======== Source excerpt ========
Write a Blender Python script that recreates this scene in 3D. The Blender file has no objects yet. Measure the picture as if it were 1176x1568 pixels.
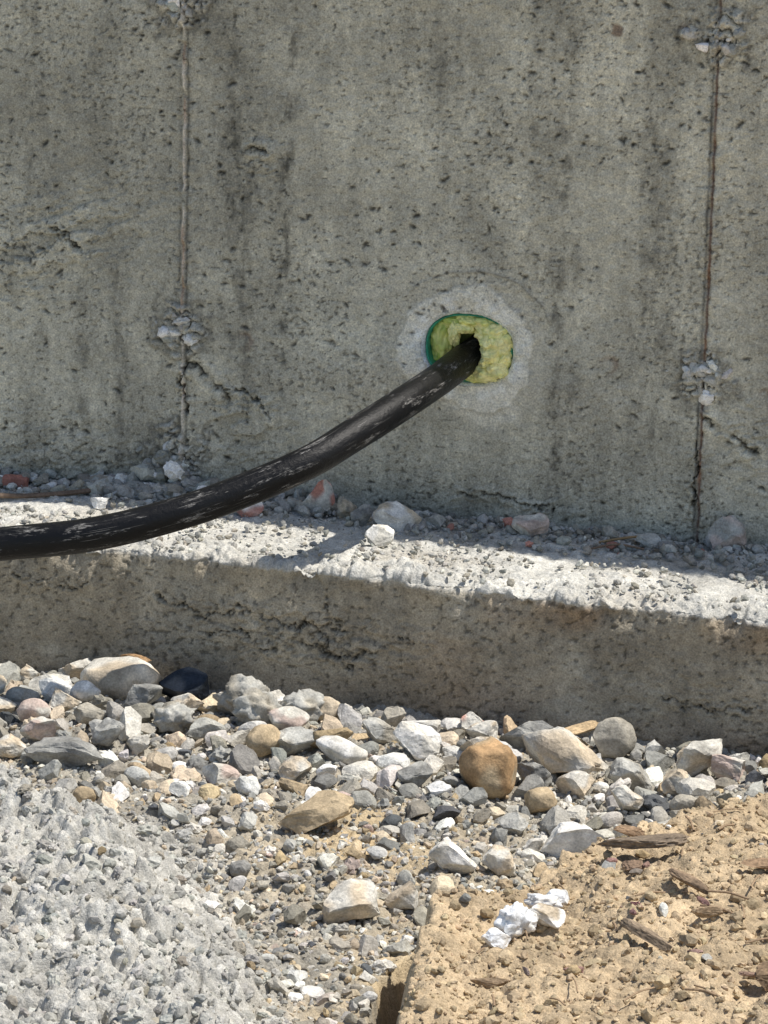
import bpy, bmesh, math
import numpy as np
from mathutils import Vector, Matrix
rng=np.random.default_rng(11)
scene=bpy.context.scene
# ------------------------------------------------------------------ noise
perm=rng.permutation(256);perm=np.concatenate([perm,perm,perm])
gr=rng.normal(size=(256,3));gr/=np.linalg.norm(gr,axis=1)[:,None]
a2=rng.uniform(0,2*math.pi,256);g2=np.stack([np.cos(a2),np.sin(a2)],1)
jit=rng.random((256,2))
def fade(t): return t*t*t*(t*(t*6-15)+10)
def n2(x,y,s=0):
    x=x+s*17.31;y=y+s*9.77
    xi=np.floor(x).astype(int);yi=np.floor(y).astype(int);xf=x-xi;yf=y-yi;xi&=255;yi&=255
    def g(i,j,dx,dy):
        h=perm[perm[(xi+i)&255]+((yi+j)&255)];return g2[h,0]*dx+g2[h,1]*dy
    u=fade(xf);v=fade(yf)
    a=g(0,0,xf,yf)*(1-u)+g(1,0,xf-1,yf)*u
    b=g(0,1,xf,yf-1)*(1-u)+g(1,1,xf-1,yf-1)*u
    return (a*(1-v)+b*v)*1.5
def n3(x,y,z,s=0):
    x=x+s*17.31;y=y+s*9.77;z=z+s*3.1
    xi=np.floor(x).astype(int);yi=np.floor(y).astype(int);zi=np.floor(z).astype(int)
    xf=x-xi;yf=y-yi;zf=z-zi;xi&=255;yi&=255;zi&=255
    u=fade(xf);v=fade(yf);w=fade(zf);out=0
    for i in (0,1):
        for j in (0,1):
            for k in (0,1):
                h=perm[perm[perm[(xi+i)&255]+((yi+j)&255)]+((zi+k)&255)]
                gg=gr[h]
                out=out+(gg[...,0]*(xf-i)+gg[...,1]*(yf-j)+gg[...,2]*(zf-k))*(u if i else 1-u)*(v if j else 1-v)*(w if k else 1-w)
    return out*1.5
def dome(x,y,s=0,R=.8):
    # cellular lumps: union of rounded clods of random height
    x=x+s*7.13;y=y+s*3.71
    xi=np.floor(x).astype(int);yi=np.floor(y).astype(int);out=np.zeros(np.shape(x))
    for i in (-1,0,1):
        for j in (-1,0,1):
            cx=xi+i;cy=yi+j;h=perm[perm[cx&255]+(cy&255)]
            px=cx+jit[h,0];py=cy+jit[h,1];rr=R*(.55+.45*jit[perm[h],0])
            d2=((x-px)**2+(y-py)**2)/rr**2
            out=np.maximum(out,np.sqrt(np.clip(1-d2,0,1))*rr)
    return out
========
Work to complete
Your answer should be a single number: the count of lines containing the word "scene".

Final result
2